#### Source data ####
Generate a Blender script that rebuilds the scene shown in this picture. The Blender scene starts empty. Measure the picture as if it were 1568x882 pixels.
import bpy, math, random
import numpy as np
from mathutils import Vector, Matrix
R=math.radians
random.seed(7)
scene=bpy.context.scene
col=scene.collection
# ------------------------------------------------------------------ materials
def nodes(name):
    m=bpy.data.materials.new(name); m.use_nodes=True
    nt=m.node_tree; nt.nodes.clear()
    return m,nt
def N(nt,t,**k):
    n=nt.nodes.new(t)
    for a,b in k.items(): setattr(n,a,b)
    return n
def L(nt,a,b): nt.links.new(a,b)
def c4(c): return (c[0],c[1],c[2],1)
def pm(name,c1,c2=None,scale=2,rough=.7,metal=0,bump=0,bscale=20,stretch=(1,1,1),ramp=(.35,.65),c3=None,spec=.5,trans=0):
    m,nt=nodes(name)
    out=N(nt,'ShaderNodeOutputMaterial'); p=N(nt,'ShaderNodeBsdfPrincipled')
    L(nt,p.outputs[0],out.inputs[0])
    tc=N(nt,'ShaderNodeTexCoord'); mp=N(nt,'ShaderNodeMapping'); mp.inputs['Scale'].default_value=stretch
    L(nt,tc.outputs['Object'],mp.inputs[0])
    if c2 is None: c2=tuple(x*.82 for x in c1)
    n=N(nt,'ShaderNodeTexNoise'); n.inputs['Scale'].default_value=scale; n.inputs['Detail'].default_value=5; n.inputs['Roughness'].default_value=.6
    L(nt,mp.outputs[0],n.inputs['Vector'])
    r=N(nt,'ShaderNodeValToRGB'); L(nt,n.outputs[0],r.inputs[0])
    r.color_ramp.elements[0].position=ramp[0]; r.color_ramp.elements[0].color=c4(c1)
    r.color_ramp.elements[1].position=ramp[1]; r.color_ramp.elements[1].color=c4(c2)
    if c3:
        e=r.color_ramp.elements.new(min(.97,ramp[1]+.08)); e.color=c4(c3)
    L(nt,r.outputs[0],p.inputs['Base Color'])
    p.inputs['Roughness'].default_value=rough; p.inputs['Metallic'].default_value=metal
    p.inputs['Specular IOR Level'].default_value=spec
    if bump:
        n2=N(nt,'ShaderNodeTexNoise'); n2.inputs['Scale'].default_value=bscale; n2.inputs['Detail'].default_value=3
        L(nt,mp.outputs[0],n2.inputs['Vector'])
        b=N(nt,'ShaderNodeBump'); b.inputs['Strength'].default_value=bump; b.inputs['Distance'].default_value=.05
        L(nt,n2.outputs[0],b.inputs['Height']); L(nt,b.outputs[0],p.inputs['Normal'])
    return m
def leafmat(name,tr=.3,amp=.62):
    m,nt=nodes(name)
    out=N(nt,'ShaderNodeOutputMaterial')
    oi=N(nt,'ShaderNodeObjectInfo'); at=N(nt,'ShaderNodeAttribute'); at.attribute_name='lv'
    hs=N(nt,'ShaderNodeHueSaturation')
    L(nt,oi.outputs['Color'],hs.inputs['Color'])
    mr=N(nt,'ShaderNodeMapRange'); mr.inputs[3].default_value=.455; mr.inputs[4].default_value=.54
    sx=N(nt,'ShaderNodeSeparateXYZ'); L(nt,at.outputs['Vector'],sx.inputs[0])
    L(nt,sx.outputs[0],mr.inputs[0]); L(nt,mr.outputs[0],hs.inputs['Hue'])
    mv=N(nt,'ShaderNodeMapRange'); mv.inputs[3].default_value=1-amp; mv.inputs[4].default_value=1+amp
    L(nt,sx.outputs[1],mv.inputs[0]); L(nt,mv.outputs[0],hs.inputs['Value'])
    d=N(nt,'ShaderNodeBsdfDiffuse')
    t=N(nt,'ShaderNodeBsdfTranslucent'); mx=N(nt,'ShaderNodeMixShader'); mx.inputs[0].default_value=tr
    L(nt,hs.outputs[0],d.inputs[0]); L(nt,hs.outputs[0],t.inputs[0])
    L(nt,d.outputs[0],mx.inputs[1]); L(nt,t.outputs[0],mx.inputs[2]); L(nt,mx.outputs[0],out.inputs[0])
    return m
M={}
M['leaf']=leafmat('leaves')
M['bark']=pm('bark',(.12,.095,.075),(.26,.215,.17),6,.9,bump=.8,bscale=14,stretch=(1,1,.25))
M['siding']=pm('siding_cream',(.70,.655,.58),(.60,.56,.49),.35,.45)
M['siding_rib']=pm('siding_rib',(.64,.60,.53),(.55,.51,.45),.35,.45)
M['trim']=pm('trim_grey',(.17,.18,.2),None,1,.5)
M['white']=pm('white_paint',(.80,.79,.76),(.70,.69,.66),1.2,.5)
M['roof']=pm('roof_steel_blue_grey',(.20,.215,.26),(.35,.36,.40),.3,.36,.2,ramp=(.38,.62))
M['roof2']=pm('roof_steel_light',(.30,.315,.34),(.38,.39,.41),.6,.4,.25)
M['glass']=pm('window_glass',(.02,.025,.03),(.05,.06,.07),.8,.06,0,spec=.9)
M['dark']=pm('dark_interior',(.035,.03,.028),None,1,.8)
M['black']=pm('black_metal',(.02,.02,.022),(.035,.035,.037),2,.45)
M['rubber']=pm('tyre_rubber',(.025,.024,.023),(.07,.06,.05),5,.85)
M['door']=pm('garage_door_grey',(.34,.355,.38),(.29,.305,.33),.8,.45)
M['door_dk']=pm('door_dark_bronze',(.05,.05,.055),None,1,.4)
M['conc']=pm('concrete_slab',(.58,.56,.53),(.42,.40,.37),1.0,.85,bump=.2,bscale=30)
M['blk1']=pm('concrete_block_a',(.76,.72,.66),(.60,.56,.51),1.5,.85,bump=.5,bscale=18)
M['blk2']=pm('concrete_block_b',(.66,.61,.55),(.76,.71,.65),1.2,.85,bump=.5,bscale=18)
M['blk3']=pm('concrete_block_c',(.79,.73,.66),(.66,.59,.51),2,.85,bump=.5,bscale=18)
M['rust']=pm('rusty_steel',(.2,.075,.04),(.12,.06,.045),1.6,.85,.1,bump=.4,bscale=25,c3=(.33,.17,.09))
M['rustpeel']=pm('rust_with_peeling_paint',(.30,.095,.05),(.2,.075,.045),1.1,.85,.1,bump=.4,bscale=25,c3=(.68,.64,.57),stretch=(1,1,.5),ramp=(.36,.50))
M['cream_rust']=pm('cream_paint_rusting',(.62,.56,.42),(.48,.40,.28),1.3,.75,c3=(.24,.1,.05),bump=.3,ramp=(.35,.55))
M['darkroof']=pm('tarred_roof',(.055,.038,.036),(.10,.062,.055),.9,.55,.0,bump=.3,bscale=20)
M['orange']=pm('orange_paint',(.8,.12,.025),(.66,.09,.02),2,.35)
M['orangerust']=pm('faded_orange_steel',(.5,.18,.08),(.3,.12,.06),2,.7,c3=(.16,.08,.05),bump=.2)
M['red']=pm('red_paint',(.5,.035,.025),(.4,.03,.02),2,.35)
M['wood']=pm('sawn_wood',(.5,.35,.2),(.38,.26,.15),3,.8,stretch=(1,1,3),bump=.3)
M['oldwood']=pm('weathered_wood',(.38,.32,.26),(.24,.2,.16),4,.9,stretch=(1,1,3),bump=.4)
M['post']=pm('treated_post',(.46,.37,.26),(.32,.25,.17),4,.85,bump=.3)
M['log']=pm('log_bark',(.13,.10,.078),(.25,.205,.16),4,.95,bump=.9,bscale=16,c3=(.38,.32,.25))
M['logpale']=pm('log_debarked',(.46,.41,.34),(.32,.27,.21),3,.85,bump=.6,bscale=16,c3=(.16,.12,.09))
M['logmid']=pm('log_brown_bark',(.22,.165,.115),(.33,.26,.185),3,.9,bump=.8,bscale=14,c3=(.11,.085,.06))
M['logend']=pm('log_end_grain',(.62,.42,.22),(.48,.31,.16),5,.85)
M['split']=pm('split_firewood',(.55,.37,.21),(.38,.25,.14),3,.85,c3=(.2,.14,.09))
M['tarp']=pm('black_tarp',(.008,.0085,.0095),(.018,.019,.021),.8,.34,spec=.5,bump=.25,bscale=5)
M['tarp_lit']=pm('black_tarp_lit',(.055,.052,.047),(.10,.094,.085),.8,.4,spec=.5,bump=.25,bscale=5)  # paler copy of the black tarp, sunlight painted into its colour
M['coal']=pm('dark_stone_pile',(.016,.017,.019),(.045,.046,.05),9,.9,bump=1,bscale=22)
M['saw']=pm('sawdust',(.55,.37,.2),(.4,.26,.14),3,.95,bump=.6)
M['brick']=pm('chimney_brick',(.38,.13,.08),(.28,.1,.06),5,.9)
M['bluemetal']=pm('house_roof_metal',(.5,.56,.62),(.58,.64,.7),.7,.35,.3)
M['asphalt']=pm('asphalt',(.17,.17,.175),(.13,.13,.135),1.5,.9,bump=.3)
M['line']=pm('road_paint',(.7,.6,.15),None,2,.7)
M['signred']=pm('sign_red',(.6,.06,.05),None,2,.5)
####
Stated task>
Find the word "scene" in the data and show each line that holds it.

Problem solution>
Generate a Blender script that rebuilds the scene shown in this picture. The Blender scene starts empty. Measure the picture as if it were 1568x882 pixels.
scene=bpy.context.scene
col=scene.collection